Quite what that opinion will be if McCain does not appear is unclear but with the Palin effect wearing off rapidly,surely he must engage in debate with Obama over the safest pair of hands on the American political rudder?

Thursday, 17 July 2008

What next for the Equitable Life savers?

Who is to blame for the debacle at Equitable Life?

The report out this morning says that the taxpayer will have to pick up the pieces after the faailure of the regulatory system.

For the record,more than a million policyholders lost an estimated £4b.

The Chancellor will not respond until the autumn but comments from that the case showed some similarities to Northern Rock will set alarms bells ringing in the Treasury.To be fair to the government the report shows that this misdemenours also pre date 1997 and in some cases back to 1982.

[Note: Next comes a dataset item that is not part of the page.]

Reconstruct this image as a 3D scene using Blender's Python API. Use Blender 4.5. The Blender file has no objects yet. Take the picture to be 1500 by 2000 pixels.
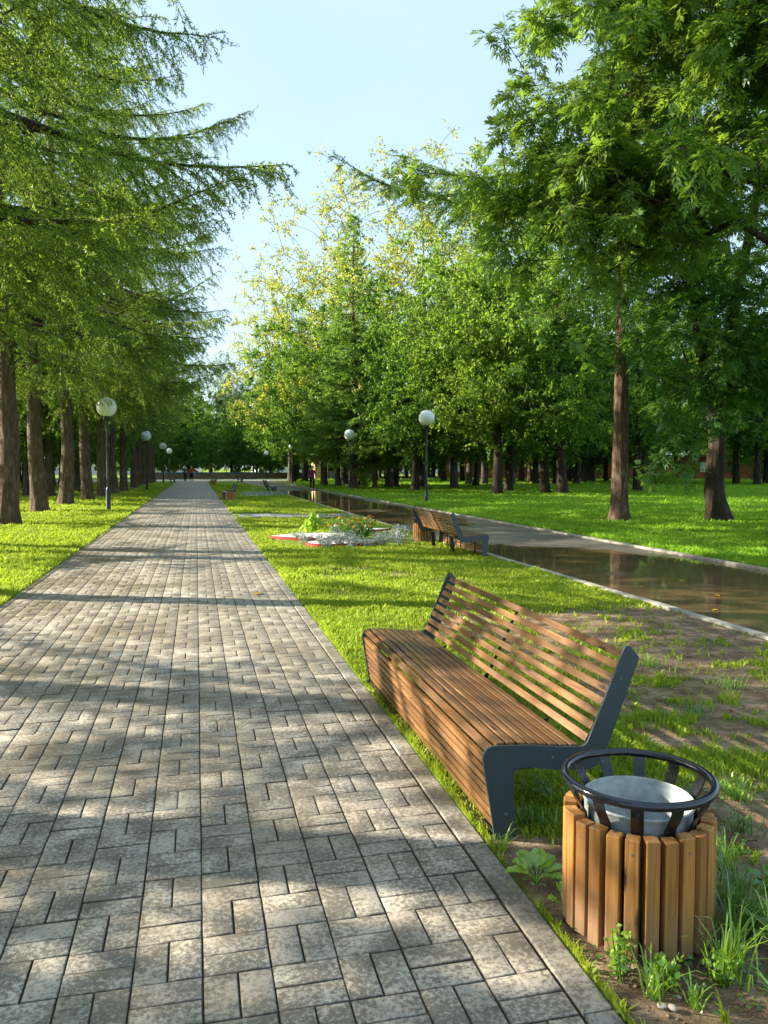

The 2,800 page report prepared by the parliamentary ombudsman Ann Abrahams

found evidence of "serial regulatory failure" by the government departments and watchdogs that were supposed to be protecting the insurer's customers. She identified 10 instances of maladministration in the period leading up to December 2001, called on the government to apologise to policyholders for the "injustice" they had suffered and recommended that ministers set up a compensation scheme


John Redwood is quick off the mark in calling for the government to intervene,noting that

When I was the regulatory Minister for Insurance and much of the City in the days when that post was held in the DTI, I received reports on the failure of Barlow Clowes. As soon as I read them I saw how people had suffered, and did not hesitate to compensate once regulatory failure had been established.
I want this government to do the same in this case. Many MPs have been pressing this cause with the government on behalf of constituents. Now the Ombudsman is so strong and clear, what further excuse could there be for delay?